Include in the output exactly the lines from the opening of the data through the line containing "vs.exposure = 0.46", and nothing more.
#### Provided material ####
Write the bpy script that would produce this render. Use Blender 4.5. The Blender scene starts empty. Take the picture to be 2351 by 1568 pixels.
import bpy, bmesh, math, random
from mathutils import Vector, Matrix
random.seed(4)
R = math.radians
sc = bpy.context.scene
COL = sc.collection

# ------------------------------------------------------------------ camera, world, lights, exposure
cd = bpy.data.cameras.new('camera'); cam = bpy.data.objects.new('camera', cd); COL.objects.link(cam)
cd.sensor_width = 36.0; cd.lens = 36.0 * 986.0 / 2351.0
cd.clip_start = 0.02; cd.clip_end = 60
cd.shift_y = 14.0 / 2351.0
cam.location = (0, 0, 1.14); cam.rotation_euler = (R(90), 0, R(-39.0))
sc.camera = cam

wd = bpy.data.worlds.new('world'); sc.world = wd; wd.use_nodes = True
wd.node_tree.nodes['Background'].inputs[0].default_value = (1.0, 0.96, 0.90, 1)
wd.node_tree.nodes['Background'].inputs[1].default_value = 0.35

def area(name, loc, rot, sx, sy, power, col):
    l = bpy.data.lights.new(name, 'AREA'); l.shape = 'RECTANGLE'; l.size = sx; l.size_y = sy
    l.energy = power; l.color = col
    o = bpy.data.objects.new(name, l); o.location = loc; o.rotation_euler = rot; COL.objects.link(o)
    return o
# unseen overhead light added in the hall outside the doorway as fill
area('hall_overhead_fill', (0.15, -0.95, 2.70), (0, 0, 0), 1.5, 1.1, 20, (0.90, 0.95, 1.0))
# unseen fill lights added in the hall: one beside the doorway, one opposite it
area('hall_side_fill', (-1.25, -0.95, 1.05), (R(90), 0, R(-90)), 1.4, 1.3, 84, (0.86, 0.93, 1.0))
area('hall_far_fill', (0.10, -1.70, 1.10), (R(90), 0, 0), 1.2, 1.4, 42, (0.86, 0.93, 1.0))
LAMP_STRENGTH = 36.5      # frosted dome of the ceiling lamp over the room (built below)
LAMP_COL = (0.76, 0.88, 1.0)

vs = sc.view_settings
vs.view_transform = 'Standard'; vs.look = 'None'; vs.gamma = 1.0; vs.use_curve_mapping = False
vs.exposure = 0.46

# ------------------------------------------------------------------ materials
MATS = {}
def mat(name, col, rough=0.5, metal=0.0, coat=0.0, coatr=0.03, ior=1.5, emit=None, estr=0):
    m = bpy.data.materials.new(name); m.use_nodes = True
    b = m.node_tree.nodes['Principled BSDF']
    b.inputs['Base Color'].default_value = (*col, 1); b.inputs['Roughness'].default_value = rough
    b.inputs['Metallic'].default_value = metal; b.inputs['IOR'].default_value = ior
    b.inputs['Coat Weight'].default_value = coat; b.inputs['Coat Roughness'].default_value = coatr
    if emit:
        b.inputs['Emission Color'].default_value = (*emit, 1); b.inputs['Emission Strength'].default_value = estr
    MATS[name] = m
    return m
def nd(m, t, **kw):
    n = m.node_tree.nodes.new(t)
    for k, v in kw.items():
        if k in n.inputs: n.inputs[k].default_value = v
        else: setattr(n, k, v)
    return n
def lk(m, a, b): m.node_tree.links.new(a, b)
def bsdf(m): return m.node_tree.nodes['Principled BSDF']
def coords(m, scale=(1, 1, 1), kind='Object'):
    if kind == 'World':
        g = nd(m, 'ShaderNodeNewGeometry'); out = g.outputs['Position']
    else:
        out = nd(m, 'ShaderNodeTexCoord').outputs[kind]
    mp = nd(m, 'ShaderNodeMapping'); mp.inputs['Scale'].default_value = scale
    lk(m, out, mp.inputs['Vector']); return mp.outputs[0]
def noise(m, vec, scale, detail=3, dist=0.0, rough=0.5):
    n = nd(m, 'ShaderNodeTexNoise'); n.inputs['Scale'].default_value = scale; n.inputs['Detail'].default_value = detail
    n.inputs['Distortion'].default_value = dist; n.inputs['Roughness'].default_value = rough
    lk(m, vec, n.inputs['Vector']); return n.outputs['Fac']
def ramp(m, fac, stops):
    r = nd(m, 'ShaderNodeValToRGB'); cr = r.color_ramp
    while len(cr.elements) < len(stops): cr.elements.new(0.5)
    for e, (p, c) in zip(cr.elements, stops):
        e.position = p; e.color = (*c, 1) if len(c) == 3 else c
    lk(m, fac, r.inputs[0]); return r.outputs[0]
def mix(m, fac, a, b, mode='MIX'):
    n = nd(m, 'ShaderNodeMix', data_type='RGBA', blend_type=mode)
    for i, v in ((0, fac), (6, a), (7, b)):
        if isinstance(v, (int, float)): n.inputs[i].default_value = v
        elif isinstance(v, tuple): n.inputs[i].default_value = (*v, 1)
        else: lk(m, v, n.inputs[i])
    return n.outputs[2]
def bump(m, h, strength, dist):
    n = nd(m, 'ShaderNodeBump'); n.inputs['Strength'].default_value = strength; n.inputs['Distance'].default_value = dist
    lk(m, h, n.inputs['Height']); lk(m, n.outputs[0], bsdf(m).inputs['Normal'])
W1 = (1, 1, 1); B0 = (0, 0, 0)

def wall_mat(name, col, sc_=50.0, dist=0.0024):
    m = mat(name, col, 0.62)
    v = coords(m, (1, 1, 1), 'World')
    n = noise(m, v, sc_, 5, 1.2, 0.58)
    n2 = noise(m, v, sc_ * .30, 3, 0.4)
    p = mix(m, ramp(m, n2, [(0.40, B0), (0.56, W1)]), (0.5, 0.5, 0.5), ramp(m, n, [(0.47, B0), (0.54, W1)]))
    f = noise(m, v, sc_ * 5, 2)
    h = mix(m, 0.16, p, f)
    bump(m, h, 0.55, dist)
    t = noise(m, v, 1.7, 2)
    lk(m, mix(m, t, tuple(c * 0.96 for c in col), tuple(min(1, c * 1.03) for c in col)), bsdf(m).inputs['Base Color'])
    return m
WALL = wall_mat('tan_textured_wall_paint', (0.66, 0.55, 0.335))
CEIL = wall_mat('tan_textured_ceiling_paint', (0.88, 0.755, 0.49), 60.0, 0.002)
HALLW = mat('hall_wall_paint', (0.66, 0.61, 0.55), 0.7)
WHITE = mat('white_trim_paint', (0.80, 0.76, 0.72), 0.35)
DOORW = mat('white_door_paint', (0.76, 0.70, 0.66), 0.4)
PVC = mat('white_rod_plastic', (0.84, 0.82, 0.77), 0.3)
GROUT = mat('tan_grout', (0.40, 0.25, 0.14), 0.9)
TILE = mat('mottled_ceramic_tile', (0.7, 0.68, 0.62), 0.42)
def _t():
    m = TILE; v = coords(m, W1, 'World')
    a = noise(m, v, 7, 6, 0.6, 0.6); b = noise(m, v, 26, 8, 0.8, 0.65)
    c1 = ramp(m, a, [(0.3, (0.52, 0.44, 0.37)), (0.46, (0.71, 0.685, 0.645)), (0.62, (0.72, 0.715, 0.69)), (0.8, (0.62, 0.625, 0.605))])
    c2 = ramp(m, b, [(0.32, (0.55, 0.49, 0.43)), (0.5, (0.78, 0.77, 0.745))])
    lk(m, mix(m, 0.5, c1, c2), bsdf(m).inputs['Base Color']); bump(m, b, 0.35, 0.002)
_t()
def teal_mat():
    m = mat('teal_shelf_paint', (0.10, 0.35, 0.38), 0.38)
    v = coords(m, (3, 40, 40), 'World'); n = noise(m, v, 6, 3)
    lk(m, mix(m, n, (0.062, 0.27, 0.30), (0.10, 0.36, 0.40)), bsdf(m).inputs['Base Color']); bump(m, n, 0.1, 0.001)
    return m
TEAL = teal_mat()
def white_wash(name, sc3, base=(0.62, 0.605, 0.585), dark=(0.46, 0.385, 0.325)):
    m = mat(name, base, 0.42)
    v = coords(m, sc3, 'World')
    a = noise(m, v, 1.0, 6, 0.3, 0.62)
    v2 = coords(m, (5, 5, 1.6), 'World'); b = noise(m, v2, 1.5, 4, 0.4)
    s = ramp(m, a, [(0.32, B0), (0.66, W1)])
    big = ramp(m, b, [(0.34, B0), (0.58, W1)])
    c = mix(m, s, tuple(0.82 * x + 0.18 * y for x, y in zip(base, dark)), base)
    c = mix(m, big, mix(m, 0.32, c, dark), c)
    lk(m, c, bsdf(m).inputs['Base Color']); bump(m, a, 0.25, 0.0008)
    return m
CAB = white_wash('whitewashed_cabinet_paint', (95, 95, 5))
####
** Response to the task **
Write the bpy script that would produce this render. Use Blender 4.5. The Blender scene starts empty. Take the picture to be 2351 by 1568 pixels.
import bpy, bmesh, math, random
from mathutils import Vector, Matrix
random.seed(4)
R = math.radians
sc = bpy.context.scene
COL = sc.collection

# ------------------------------------------------------------------ camera, world, lights, exposure
cd = bpy.data.cameras.new('camera'); cam = bpy.data.objects.new('camera', cd); COL.objects.link(cam)
cd.sensor_width = 36.0; cd.lens = 36.0 * 986.0 / 2351.0
cd.clip_start = 0.02; cd.clip_end = 60
cd.shift_y = 14.0 / 2351.0
cam.location = (0, 0, 1.14); cam.rotation_euler = (R(90), 0, R(-39.0))
sc.camera = cam

wd = bpy.data.worlds.new('world'); sc.world = wd; wd.use_nodes = True
wd.node_tree.nodes['Background'].inputs[0].default_value = (1.0, 0.96, 0.90, 1)
wd.node_tree.nodes['Background'].inputs[1].default_value = 0.35

def area(name, loc, rot, sx, sy, power, col):
    l = bpy.data.lights.new(name, 'AREA'); l.shape = 'RECTANGLE'; l.size = sx; l.size_y = sy
    l.energy = power; l.color = col
    o = bpy.data.objects.new(name, l); o.location = loc; o.rotation_euler = rot; COL.objects.link(o)
    return o
# unseen overhead light added in the hall outside the doorway as fill
area('hall_overhead_fill', (0.15, -0.95, 2.70), (0, 0, 0), 1.5, 1.1, 20, (0.90, 0.95, 1.0))
# unseen fill lights added in the hall: one beside the doorway, one opposite it
area('hall_side_fill', (-1.25, -0.95, 1.05), (R(90), 0, R(-90)), 1.4, 1.3, 84, (0.86, 0.93, 1.0))
area('hall_far_fill', (0.10, -1.70, 1.10), (R(90), 0, 0), 1.2, 1.4, 42, (0.86, 0.93, 1.0))
LAMP_STRENGTH = 36.5      # frosted dome of the ceiling lamp over the room (built below)
LAMP_COL = (0.76, 0.88, 1.0)

vs = sc.view_settings
vs.view_transform = 'Standard'; vs.look = 'None'; vs.gamma = 1.0; vs.use_curve_mapping = False
vs.exposure = 0.46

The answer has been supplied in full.